En el caso que implicó tortura, violación y asesinato del desmovilizado, hay suficiente tela de donde cortar por cualquiera de las partes donde se quiera echar tijera. Un primer tijeretazo por ejemplo, nos pondría en la escena ciento de veces repetida a nivel de la institución militar y que ha sido mal nombrada como falso positivo (reporte de baja enemiga en combate), pero que en la cruda realidad, no es otra cosa que una ejecución de un individuo, en un país donde constitucionalmente no existe la pena capital.
Si al hecho donde por una causa en proceso de ser investigado y ojalá revelado, se le suma que al “buen muerto” como lo podría llamar el ex presidente Uribe dueño de tan execrable concepto, además se le torturó, violó y castró, estaríamos ante una escena dantesca que no admite consideración distinta a la de brutalidad, pero que en concepto del bonachón Ministro de Defensa, se trató de un ¨accidente tras un forcejeo¨ o en peor explicación, “si hubo un homicidio, ha tenido que haber una motivación”.
Ambos hechos absolutamente despreciables y merecedores del mayor de los castigos, lo que evidencian es la imagen real de un país enfermo o mejor cabría decir, de un país en estado terminal, donde todo esfuerzo que se haga en procura de alcanzar un gran acuerdo nacional alrededor del fin de la violencia, de la guerra, de la muerte como principio rector; termina chocándose inevitablemente con una pared de grandes dimensiones, muy difícil de sortear, pues está cementada en la psiquis de miles de ciudadanos que perdieron toda la dimensión por el respeto a la vida, por el reconocimiento del derecho ajeno, por el amor al prójimo y por la moral.
Verle la cara sin el menor signo de angustia y dolor de Juan Valderrama, describiendo los últimos momentos que asegura compartió con su amada, que además había traído a nuestro país engatusada por la ilusión de construir una nueva vida, nos muestra la radiografía de la desvergüenza, de la hipocresía y de un criminal pervertido.
Ver la cara del cabo del ejército enfrentando a la comunidad que le reclama por su líder, que en ese momento sospechan haya sido asesinado, diciendo con pasmosa tranquilidad, ¨nosotros para que iríamos a detener a ese ciudadano¨, definitivamente da miedo y no porque en ella se revele una mirada criminal, sino todo lo contrario, porque en ella no hay el menor asomo de responsabilidad.
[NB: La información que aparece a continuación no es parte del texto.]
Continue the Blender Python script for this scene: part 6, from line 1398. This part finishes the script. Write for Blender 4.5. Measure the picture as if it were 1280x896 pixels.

Igual sentimiento se percibe cuando el país se detiene a escuchar a los padres de la patria en sus debates en pro de buscar la manera de tumbar los acuerdos de paz, disfrazando en sus razones, la intención de que tantas verdades ocultas nunca lleguen a la luz y que, para su bienestar e interés de sus bolsillos, las masacres sigan traduciendo lo que para ellos realmente tiene sentido: Más acres.
En off de record: Homenaje de reconocimiento al señor general Diego Luis Villegas, comandante del Grupo de despliegue rápido Fuerza Vulcano, qué con entereza y dignidad, reclama a sus hombres por el crimen cometido y pide perdón a la comunidad por lo hecho. Eso tiene un solo nombre: Honor militar.